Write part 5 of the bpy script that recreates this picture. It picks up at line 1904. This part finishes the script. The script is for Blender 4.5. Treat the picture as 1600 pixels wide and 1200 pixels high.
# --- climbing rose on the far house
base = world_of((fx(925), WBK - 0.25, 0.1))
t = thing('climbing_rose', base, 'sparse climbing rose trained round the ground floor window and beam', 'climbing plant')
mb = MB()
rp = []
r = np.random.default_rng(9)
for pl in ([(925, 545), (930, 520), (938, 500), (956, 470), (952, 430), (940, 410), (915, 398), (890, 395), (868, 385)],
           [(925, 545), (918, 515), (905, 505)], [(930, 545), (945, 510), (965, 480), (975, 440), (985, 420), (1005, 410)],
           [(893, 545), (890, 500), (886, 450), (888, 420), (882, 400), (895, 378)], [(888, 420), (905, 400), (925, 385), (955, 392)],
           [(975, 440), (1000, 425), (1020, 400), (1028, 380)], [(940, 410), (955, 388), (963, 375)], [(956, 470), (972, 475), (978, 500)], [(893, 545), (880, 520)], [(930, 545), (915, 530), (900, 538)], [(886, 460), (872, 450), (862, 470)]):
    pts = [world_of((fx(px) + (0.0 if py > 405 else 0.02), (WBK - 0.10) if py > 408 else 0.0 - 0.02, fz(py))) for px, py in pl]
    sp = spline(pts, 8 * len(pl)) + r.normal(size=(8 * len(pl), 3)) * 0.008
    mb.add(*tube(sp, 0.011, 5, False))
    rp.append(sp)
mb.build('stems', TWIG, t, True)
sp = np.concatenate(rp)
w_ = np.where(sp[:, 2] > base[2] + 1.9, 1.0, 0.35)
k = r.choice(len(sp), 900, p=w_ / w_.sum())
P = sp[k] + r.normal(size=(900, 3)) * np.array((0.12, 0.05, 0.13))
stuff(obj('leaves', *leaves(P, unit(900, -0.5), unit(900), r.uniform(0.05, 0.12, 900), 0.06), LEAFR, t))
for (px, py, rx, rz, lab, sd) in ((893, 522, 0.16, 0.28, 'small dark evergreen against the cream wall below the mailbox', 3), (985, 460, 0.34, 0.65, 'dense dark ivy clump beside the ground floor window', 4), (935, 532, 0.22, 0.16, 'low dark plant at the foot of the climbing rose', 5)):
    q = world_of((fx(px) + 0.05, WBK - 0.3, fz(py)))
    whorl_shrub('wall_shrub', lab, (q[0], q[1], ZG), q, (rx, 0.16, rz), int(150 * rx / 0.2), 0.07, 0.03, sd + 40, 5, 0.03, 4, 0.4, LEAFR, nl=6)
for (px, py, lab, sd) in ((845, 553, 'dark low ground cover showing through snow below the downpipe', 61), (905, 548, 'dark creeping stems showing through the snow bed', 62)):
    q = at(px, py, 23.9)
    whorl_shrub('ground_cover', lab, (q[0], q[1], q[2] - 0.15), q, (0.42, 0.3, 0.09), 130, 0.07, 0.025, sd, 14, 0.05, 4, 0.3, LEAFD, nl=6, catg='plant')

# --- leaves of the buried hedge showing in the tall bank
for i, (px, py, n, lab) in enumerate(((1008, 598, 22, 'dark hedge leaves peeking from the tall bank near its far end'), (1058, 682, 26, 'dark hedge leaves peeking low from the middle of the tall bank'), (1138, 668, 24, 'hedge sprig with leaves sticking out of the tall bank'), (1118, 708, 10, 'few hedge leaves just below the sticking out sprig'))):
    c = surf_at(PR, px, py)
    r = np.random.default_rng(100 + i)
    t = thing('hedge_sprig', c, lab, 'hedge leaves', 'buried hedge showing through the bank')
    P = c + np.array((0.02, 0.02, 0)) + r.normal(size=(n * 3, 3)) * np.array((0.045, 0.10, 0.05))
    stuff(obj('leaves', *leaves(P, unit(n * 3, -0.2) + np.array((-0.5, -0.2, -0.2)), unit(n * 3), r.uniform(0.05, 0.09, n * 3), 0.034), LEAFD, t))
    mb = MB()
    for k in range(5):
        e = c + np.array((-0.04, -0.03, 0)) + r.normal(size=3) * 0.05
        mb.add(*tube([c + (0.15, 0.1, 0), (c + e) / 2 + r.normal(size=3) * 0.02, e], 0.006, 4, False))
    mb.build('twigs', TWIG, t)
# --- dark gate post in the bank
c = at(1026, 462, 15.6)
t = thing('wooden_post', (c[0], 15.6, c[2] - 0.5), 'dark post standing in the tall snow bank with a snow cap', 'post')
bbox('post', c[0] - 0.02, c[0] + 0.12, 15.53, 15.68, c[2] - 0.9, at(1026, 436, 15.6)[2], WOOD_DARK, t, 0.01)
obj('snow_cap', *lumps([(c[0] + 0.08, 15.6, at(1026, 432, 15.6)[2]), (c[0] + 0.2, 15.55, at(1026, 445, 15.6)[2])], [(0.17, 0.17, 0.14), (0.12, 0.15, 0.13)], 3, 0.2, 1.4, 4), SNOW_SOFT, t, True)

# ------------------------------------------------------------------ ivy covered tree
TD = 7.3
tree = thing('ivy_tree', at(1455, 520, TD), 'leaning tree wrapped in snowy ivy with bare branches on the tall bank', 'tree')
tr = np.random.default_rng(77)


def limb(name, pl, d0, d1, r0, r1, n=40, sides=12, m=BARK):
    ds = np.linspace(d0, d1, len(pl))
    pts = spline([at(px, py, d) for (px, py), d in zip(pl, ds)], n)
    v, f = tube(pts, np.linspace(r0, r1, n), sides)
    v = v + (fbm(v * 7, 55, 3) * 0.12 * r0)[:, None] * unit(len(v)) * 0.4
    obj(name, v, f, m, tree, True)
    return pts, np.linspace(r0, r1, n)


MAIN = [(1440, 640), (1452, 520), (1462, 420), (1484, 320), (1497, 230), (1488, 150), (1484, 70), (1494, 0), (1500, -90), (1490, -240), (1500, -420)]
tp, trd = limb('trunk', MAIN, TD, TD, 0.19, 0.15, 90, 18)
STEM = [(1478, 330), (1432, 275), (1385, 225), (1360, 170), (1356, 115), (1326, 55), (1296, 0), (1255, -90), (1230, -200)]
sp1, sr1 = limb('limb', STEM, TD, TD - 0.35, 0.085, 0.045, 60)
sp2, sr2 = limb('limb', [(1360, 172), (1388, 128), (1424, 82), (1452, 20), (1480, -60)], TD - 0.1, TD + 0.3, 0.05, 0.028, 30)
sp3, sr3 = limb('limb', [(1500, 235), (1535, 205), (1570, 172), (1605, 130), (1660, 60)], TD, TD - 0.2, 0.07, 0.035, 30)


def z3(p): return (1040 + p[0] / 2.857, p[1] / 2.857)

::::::

Goal of the exercise:
Write out each line of the data above again, exactly as given.

Task response:
Write part 5 of the bpy script that recreates this picture. It picks up at line 1904. This part finishes the script. The script is for Blender 4.5. Treat the picture as 1600 pixels wide and 1200 pixels high.
# --- climbing rose on the far house
base = world_of((fx(925), WBK - 0.25, 0.1))
t = thing('climbing_rose', base, 'sparse climbing rose trained round the ground floor window and beam', 'climbing plant')
mb = MB()
rp = []
r = np.random.default_rng(9)
for pl in ([(925, 545), (930, 520), (938, 500), (956, 470), (952, 430), (940, 410), (915, 398), (890, 395), (868, 385)],
           [(925, 545), (918, 515), (905, 505)], [(930, 545), (945, 510), (965, 480), (975, 440), (985, 420), (1005, 410)],
           [(893, 545), (890, 500), (886, 450), (888, 420), (882, 400), (895, 378)], [(888, 420), (905, 400), (925, 385), (955, 392)],
           [(975, 440), (1000, 425), (1020, 400), (1028, 380)], [(940, 410), (955, 388), (963, 375)], [(956, 470), (972, 475), (978, 500)], [(893, 545), (880, 520)], [(930, 545), (915, 530), (900, 538)], [(886, 460), (872, 450), (862, 470)]):
    pts = [world_of((fx(px) + (0.0 if py > 405 else 0.02), (WBK - 0.10) if py > 408 else 0.0 - 0.02, fz(py))) for px, py in pl]
    sp = spline(pts, 8 * len(pl)) + r.normal(size=(8 * len(pl), 3)) * 0.008
    mb.add(*tube(sp, 0.011, 5, False))
    rp.append(sp)
mb.build('stems', TWIG, t, True)
sp = np.concatenate(rp)
w_ = np.where(sp[:, 2] > base[2] + 1.9, 1.0, 0.35)
k = r.choice(len(sp), 900, p=w_ / w_.sum())
P = sp[k] + r.normal(size=(900, 3)) * np.array((0.12, 0.05, 0.13))
stuff(obj('leaves', *leaves(P, unit(900, -0.5), unit(900), r.uniform(0.05, 0.12, 900), 0.06), LEAFR, t))
for (px, py, rx, rz, lab, sd) in ((893, 522, 0.16, 0.28, 'small dark evergreen against the cream wall below the mailbox', 3), (985, 460, 0.34, 0.65, 'dense dark ivy clump beside the ground floor window', 4), (935, 532, 0.22, 0.16, 'low dark plant at the foot of the climbing rose', 5)):
    q = world_of((fx(px) + 0.05, WBK - 0.3, fz(py)))
    whorl_shrub('wall_shrub', lab, (q[0], q[1], ZG), q, (rx, 0.16, rz), int(150 * rx / 0.2), 0.07, 0.03, sd + 40, 5, 0.03, 4, 0.4, LEAFR, nl=6)
for (px, py, lab, sd) in ((845, 553, 'dark low ground cover showing through snow below the downpipe', 61), (905, 548, 'dark creeping stems showing through the snow bed', 62)):
    q = at(px, py, 23.9)
    whorl_shrub('ground_cover', lab, (q[0], q[1], q[2] - 0.15), q, (0.42, 0.3, 0.09), 130, 0.07, 0.025, sd, 14, 0.05, 4, 0.3, LEAFD, nl=6, catg='plant')

# --- leaves of the buried hedge showing in the tall bank
for i, (px, py, n, lab) in enumerate(((1008, 598, 22, 'dark hedge leaves peeking from the tall bank near its far end'), (1058, 682, 26, 'dark hedge leaves peeking low from the middle of the tall bank'), (1138, 668, 24, 'hedge sprig with leaves sticking out of the tall bank'), (1118, 708, 10, 'few hedge leaves just below the sticking out sprig'))):
    c = surf_at(PR, px, py)
    r = np.random.default_rng(100 + i)
    t = thing('hedge_sprig', c, lab, 'hedge leaves', 'buried hedge showing through the bank')
    P = c + np.array((0.02, 0.02, 0)) + r.normal(size=(n * 3, 3)) * np.array((0.045, 0.10, 0.05))
    stuff(obj('leaves', *leaves(P, unit(n * 3, -0.2) + np.array((-0.5, -0.2, -0.2)), unit(n * 3), r.uniform(0.05, 0.09, n * 3), 0.034), LEAFD, t))
    mb = MB()
    for k in range(5):
        e = c + np.array((-0.04, -0.03, 0)) + r.normal(size=3) * 0.05
        mb.add(*tube([c + (0.15, 0.1, 0), (c + e) / 2 + r.normal(size=3) * 0.02, e], 0.006, 4, False))
    mb.build('twigs', TWIG, t)
# --- dark gate post in the bank
c = at(1026, 462, 15.6)
t = thing('wooden_post', (c[0], 15.6, c[2] - 0.5), 'dark post standing in the tall snow bank with a snow cap', 'post')
bbox('post', c[0] - 0.02, c[0] + 0.12, 15.53, 15.68, c[2] - 0.9, at(1026, 436, 15.6)[2], WOOD_DARK, t, 0.01)
obj('snow_cap', *lumps([(c[0] + 0.08, 15.6, at(1026, 432, 15.6)[2]), (c[0] + 0.2, 15.55, at(1026, 445, 15.6)[2])], [(0.17, 0.17, 0.14), (0.12, 0.15, 0.13)], 3, 0.2, 1.4, 4), SNOW_SOFT, t, True)

# ------------------------------------------------------------------ ivy covered tree
TD = 7.3
tree = thing('ivy_tree', at(1455, 520, TD), 'leaning tree wrapped in snowy ivy with bare branches on the tall bank', 'tree')
tr = np.random.default_rng(77)


def limb(name, pl, d0, d1, r0, r1, n=40, sides=12, m=BARK):
    ds = np.linspace(d0, d1, len(pl))
    pts = spline([at(px, py, d) for (px, py), d in zip(pl, ds)], n)
    v, f = tube(pts, np.linspace(r0, r1, n), sides)
    v = v + (fbm(v * 7, 55, 3) * 0.12 * r0)[:, None] * unit(len(v)) * 0.4
    obj(name, v, f, m, tree, True)
    return pts, np.linspace(r0, r1, n)


MAIN = [(1440, 640), (1452, 520), (1462, 420), (1484, 320), (1497, 230), (1488, 150), (1484, 70), (1494, 0), (1500, -90), (1490, -240), (1500, -420)]
tp, trd = limb('trunk', MAIN, TD, TD, 0.19, 0.15, 90, 18)
STEM = [(1478, 330), (1432, 275), (1385, 225), (1360, 170), (1356, 115), (1326, 55), (1296, 0), (1255, -90), (1230, -200)]
sp1, sr1 = limb('limb', STEM, TD, TD - 0.35, 0.085, 0.045, 60)
sp2, sr2 = limb('limb', [(1360, 172), (1388, 128), (1424, 82), (1452, 20), (1480, -60)], TD - 0.1, TD + 0.3, 0.05, 0.028, 30)
sp3, sr3 = limb('limb', [(1500, 235), (1535, 205), (1570, 172), (1605, 130), (1660, 60)], TD, TD - 0.2, 0.07, 0.035, 30)


def z3(p): return (1040 + p[0] / 2.857, p[1] / 2.857)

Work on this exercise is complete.